The requisite bait to lure cool kids to West 65th Street is Andy Warhol’s pulsing-zoom gaze on The Velvet Underground and Nico (1966), rare synch-sound footage of the pre-album band through a stoic, hour-plus, no-vocals jam. Actress-director Isild Le Besco, here honored with a retrospective, is something of a drone artist herself. Le Besco made her directorial debut at age 21 with Demi-Tarif (2003), concerning three spastic preadolescents left to fend for themselves in Paris. In her three films, all centering on dens of feral humanity, only a funny-jarring cut to Valérie Nataf’s thickset, slatternly barbarian-woman undulating wildly at a chic discotheque in Bas-fonds, her most recent work, suggests Le Besco has powers beyond wallowing. With his own distinctive nightclub scenes, done underwater-slow, Patric Chiha arrives with an eloqent technique in 2009’s Domaine, a showpiece for stacked, turbulent Béatrice Dalle, who plays, in casting that achieves its own bizarro logic, a stacked, turbulent mathematician.

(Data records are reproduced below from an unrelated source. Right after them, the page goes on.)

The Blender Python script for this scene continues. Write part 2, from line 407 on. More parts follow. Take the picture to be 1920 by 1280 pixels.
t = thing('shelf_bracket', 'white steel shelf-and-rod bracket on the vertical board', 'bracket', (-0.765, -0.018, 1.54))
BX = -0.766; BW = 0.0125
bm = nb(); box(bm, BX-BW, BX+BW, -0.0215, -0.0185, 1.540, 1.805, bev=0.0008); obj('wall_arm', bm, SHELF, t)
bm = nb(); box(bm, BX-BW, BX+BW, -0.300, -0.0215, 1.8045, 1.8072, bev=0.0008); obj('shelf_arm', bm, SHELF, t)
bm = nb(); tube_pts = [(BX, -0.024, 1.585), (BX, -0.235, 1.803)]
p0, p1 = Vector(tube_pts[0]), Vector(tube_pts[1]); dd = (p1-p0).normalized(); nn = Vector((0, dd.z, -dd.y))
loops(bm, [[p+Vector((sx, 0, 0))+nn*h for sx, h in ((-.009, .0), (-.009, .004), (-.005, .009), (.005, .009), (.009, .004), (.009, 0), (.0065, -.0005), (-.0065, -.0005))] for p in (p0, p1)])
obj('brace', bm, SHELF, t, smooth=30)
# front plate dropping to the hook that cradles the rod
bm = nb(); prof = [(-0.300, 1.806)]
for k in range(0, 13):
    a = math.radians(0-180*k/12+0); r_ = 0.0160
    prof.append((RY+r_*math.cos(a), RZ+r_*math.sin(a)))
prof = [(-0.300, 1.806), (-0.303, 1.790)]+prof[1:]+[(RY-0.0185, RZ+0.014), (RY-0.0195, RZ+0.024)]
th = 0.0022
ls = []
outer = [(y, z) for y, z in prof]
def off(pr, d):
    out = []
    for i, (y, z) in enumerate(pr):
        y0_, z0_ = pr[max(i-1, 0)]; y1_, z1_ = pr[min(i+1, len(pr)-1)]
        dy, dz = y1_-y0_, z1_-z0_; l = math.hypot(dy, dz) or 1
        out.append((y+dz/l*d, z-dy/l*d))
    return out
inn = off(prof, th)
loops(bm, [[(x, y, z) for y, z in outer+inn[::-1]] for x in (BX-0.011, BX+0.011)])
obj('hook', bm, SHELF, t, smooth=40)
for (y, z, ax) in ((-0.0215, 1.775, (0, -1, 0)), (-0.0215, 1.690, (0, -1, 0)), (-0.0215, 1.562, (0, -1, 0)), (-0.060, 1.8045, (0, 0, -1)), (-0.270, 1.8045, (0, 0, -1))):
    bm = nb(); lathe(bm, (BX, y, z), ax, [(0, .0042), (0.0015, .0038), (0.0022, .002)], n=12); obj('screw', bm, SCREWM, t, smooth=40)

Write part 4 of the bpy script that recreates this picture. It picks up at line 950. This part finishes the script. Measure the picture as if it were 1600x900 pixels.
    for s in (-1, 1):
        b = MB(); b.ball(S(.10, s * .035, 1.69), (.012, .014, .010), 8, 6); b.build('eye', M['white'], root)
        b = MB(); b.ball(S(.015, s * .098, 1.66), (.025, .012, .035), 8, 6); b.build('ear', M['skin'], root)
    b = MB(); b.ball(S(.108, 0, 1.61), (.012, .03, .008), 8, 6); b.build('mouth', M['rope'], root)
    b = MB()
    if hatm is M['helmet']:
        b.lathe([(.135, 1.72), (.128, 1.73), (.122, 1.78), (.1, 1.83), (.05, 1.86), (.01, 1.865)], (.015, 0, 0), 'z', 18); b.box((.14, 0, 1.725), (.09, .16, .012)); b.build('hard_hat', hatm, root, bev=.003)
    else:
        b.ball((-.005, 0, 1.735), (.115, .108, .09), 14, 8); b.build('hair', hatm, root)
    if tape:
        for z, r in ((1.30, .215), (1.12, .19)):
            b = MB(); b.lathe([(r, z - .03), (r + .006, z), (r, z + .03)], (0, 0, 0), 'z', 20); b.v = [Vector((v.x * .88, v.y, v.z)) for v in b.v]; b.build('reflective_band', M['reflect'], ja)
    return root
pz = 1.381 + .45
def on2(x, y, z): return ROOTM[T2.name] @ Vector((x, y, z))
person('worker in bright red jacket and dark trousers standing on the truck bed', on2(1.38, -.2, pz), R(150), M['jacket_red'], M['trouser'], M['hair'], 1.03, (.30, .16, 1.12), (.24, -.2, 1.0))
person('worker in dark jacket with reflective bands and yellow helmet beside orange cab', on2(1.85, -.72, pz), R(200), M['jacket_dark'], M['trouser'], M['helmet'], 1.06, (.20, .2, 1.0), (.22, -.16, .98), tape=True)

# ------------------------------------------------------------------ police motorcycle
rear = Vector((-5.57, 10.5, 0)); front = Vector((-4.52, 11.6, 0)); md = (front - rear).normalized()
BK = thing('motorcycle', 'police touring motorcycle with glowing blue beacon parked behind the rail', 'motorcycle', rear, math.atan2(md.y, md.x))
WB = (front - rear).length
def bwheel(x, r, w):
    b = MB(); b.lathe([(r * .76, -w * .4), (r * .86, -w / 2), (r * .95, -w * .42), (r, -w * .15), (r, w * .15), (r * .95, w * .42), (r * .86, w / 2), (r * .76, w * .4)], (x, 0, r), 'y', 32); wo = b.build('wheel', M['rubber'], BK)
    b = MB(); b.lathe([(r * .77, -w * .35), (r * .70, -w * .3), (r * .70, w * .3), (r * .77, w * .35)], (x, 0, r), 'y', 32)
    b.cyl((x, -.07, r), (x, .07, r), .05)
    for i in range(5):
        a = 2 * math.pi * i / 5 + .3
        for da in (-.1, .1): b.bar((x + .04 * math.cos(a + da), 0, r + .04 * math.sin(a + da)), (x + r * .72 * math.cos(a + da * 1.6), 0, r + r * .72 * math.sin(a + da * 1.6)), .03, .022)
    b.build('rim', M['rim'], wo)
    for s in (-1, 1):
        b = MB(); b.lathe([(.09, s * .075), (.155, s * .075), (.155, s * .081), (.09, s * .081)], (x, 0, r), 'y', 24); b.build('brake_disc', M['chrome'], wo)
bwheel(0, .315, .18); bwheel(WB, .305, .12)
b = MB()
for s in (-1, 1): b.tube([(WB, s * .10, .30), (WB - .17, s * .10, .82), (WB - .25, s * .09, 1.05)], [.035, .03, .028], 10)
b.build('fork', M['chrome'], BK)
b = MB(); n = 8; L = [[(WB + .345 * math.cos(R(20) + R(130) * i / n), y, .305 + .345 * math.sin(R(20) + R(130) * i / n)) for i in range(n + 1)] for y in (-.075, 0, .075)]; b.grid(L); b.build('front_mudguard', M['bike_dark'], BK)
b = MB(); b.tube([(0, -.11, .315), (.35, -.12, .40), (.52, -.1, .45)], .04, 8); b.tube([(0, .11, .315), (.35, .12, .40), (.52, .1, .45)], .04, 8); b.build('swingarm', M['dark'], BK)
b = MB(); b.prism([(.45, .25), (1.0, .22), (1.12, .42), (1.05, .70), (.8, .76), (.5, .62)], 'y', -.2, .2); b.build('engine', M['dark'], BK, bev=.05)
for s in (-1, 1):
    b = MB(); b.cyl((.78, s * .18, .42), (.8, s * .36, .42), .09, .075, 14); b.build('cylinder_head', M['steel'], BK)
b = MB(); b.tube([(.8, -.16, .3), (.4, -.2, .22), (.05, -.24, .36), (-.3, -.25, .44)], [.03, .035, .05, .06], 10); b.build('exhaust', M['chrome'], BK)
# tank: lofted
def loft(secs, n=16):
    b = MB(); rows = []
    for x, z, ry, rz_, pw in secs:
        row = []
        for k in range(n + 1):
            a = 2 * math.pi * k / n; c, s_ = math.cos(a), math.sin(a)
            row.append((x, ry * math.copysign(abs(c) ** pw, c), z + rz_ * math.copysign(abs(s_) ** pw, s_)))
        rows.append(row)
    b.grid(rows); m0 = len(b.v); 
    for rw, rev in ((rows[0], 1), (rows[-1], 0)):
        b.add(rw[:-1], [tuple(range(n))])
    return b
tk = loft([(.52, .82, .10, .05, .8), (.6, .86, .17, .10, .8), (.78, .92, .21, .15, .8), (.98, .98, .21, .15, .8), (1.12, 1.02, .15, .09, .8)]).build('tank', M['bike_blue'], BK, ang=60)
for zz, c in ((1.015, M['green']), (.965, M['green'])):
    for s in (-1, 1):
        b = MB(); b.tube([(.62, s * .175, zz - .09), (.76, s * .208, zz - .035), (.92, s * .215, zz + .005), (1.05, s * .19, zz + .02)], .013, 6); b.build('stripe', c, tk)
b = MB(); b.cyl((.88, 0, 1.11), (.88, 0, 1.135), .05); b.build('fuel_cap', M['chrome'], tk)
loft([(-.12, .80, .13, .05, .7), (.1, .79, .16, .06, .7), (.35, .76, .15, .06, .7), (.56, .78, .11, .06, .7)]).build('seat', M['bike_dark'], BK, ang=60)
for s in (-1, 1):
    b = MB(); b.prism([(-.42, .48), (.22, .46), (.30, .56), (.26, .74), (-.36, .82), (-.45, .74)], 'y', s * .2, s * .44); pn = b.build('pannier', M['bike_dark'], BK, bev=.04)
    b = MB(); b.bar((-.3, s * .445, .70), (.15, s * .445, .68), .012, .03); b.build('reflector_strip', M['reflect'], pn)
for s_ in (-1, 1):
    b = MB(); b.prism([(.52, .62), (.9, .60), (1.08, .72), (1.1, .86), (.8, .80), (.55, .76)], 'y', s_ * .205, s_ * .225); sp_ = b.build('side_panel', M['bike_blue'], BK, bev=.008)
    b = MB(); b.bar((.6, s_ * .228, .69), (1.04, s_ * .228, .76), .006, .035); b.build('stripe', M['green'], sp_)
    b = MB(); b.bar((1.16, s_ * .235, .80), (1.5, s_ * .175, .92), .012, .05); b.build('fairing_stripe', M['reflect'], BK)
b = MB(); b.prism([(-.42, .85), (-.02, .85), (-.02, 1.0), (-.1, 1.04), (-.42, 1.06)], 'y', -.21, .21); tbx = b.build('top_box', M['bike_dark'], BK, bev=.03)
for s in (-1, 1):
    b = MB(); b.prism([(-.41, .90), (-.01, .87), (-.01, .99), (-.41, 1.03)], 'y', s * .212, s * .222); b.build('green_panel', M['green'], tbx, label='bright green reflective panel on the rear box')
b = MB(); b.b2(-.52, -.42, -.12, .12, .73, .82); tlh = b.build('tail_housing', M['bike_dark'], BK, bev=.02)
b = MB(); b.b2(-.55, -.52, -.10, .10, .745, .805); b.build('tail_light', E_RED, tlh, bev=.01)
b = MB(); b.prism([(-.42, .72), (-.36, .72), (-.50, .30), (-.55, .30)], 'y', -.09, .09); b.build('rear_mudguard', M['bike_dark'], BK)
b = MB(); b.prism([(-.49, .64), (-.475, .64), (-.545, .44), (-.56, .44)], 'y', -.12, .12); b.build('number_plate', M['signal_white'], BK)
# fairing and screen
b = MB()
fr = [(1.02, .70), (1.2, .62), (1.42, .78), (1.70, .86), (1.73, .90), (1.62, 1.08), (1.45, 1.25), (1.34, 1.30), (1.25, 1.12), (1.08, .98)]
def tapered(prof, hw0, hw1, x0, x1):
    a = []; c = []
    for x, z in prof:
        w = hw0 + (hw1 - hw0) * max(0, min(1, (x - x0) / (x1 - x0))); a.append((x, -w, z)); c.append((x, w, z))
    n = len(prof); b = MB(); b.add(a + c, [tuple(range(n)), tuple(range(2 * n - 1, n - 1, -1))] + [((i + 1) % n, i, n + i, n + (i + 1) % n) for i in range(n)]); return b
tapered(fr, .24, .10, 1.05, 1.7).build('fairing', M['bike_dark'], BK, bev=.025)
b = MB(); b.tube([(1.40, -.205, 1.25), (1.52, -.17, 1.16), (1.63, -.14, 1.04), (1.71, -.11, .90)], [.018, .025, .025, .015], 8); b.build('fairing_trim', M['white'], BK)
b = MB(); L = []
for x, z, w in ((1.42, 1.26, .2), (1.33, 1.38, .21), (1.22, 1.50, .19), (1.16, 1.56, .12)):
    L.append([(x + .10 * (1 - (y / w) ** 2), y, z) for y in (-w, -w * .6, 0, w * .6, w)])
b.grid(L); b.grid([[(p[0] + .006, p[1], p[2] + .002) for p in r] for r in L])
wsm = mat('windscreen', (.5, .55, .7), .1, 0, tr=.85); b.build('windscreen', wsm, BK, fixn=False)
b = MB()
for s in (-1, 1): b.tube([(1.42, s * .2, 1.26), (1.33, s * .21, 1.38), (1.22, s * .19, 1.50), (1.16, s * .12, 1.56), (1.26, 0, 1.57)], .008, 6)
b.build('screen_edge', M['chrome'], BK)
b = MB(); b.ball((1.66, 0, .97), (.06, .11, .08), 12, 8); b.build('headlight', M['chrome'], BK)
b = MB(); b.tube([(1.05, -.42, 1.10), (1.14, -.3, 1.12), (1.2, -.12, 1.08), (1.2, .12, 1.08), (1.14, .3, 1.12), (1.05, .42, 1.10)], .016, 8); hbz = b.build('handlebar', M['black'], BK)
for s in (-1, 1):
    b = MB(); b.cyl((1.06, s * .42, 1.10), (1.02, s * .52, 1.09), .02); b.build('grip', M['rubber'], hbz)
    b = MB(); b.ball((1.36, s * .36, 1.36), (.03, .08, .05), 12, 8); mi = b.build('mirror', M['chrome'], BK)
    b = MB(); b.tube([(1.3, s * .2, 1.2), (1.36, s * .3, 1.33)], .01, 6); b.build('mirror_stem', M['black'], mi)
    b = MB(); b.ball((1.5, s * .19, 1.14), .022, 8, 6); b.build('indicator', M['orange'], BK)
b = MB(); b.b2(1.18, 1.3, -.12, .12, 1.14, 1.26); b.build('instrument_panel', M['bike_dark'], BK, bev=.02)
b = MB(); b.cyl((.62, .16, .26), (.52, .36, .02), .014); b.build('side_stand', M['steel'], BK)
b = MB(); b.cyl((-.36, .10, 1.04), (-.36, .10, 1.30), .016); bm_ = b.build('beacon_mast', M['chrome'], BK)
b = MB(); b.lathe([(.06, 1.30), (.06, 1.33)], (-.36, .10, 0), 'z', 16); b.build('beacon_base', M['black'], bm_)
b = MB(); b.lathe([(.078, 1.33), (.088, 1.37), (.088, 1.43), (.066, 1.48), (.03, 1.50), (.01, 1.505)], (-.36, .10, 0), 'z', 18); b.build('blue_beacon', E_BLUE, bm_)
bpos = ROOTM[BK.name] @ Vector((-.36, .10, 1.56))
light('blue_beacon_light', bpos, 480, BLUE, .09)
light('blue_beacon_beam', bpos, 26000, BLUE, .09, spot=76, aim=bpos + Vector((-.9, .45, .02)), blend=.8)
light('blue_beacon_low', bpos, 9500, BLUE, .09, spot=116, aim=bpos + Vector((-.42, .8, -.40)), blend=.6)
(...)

Jesus Christ, superstar: Klaus Kinski
Edition Salzgeber
Jesus Christ, superstar: Klaus Kinski

The retros, as ever, are choice. Peter Yates’s breakout, Robbery (1967), screens In Memoriam—the British director, best-known for American genre films, passed last month. A cast led by Stanley Baker, U.K. action films’ favorite blunt instrument, performs in the dogged register taken to its logical extreme in Yates’s later masterpiece The Friends of Eddie Coyle, while the director shows the action-pic bona fides of his Bullitt with a showoff opening, swinging a silver Jag through residential London streets. I Only Want You to Love Me (1976), Rainer Werner Fassbinder’s film of quotidian creeping terror for German television, could have been subtitled “Death on the Installment Plan.” A provincial prole relocated to Munich becomes mired in debt, trying to guarantee his wife’s affection on layaway. The film includes a crushing Peer Raben theme, and a succession of showroom, shop, and living-room settings that make for an essay in Mitteleuropa vulgarity.

Also sifting through the rich sediment of ’70s West Germany is Klaus Kinski: Jesus Christ the Savior, in which Kinski biographer Peter Geyer presents the actor’s 1971 “Jesus Christ” performance at Berlin’s Deutschlandhalle. So crucial was the evening to Kinski’s self-perception as persecuted artist that recounting it was central in his memoir, All I Need Is Love. The event is a one-man monologue in which Kinski reintroduces Christ as a proto-hippie—dull stuff, really—but as ideologue watchdogs in the audience call out Kinski for getting rich off Edgar Wallace movies, it becomes an epic clash of dogma between lone performer and crowd, tug-of-warring over the gospel-text for their purposes, trading accusations of Phariseeism and False Prophecy, with teary-eyed Kinski torn between catering to the counterculture and wanting to horsewhip the rascals for encroaching on his stage. As he flings Matthew 7:5 like a nail bomb, Kinki’s calvary makes for living scripture at its finest.